(Katherine Frey/The Washington Post)


On Nov. 26, the Wizards lost a home game to San Antonio, 118-92. It was the 12th straight loss to start the season, and the postgame locker room for the Wizards was an emotional scene. On Thursday, a tale told by Martell Webster revealed for the first time just how emotional it was.

“After we lost that 12th game and he came into the locker room – I don’t even know if he wants me to share this, but I don’t care – and he was crying, man, after that game,” Webster said. “And he told us that he cared about us. And for me, that was a point in the season where I was just like, I’m in. I’m totally in. I bought into the system. And when I did that, that’s when my season began to turn to a positive light, and I started to succeed after that point.

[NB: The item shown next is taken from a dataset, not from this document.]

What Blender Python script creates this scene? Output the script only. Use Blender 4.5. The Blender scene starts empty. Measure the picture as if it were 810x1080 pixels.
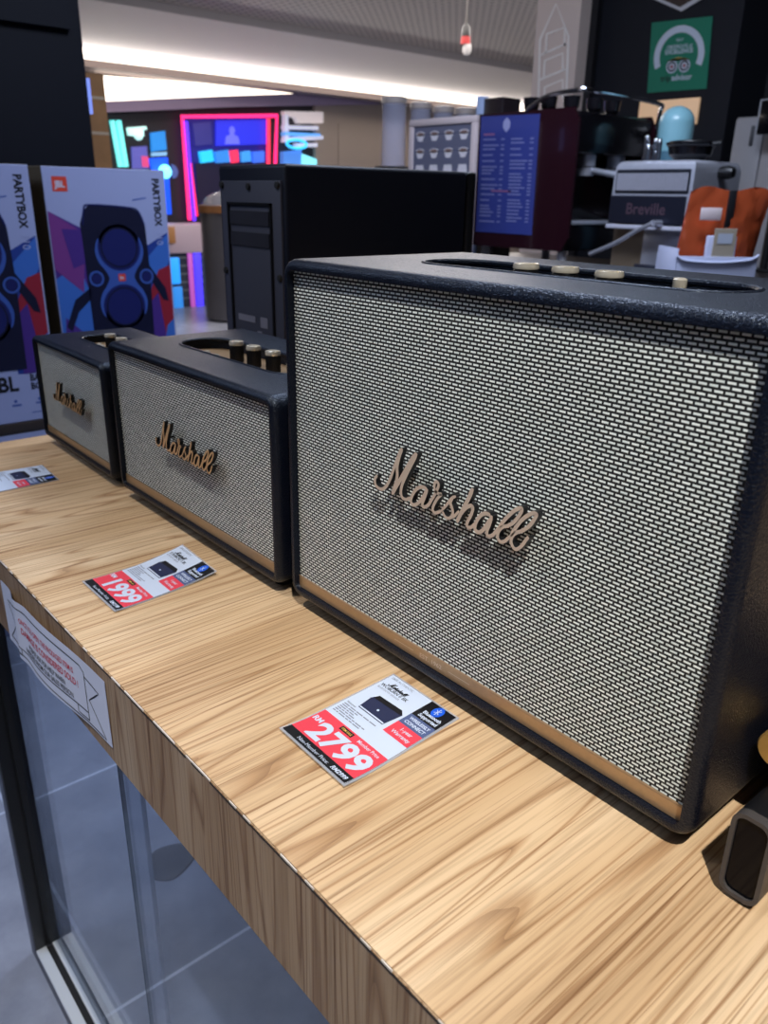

“That meant a lot because it showed that he really cared. He didn’t care about his job. He didn’t. He just cared about the guys that he was coaching. And that was amazing. That was touching for me. But that’s when I realized that I really wanted to buy into this system.”

A.J. Price said he also committed to the system after that night.

“I definitely remember that,” he said. “That showed me how passionate he was as a coach. I think it did a lot for us, in terms of how we viewed him as a coach. Because anytime you get a head coach [crying], that’s not normal. Not to say it’s bad, but it’s just not normal that you’d see a coach show that much emotion, especially in this business. It let us know that we were dealing with a special type of guy who really cared about the job. Really cared about us as players, and I think that led to us really buying in even more and really giving it all we got, because he was showing to use that he was giving it all he had.”

One by one, each player who was asked about that night admitted just how much the moment meant to them.

“I cried with him, because it was a tough moment,” said Nene. “Coach, he exposed his emotions for sure. And he lead us.”

Bradley Beal, who told me earlier in the season that he shed his own tears after an early home loss, said that as a rookie it was impactful to see his coach get so emotional.

“It just showed that he was passionate,” he said. “He loved us and wanted the best for us. It definitely just showed his character.”

When asked about it, Wittman’s first response was to fake shock at the very notion that he would cry.

“I think we all know how much Martell Webster can exaggerate sometimes,” he joked. “We only had one guy that really cried a lot here and that was our young kid Bradley. ”

But then he got serious, and explained why he got so emotional.

“We went through so much at the start of the year,” he said. “And the thing that really got me emotional more was the fight and the heart that these guys were putting into it, and we had nothing to show for it.

“This is a game of emotion,” Wittman continued. “I’m an emotional guy. I don’t hide things from you guys, I don’t hide things from my players. I wear my emotions on my sleeve. That was the point, though, that showed me that these guys, even though we were 0-12, had a lot of heart. Had a lot of conviction to go out and continue to fight when it could have been easy to say, ‘Why?’ And they continued to do it. And I wanted them to know, even though we were 0-12, and it might sound funny, how much I appreciated that, and how much I really trusted in them.”

The next game, two nights after Wittman opened up to the team, the Wizards beat Portland at home, 84-82, for their first win of the season.

“I really sensed that if I could keep these guys plugging, it was gonna turn for us,” said Wittman. “And it did.”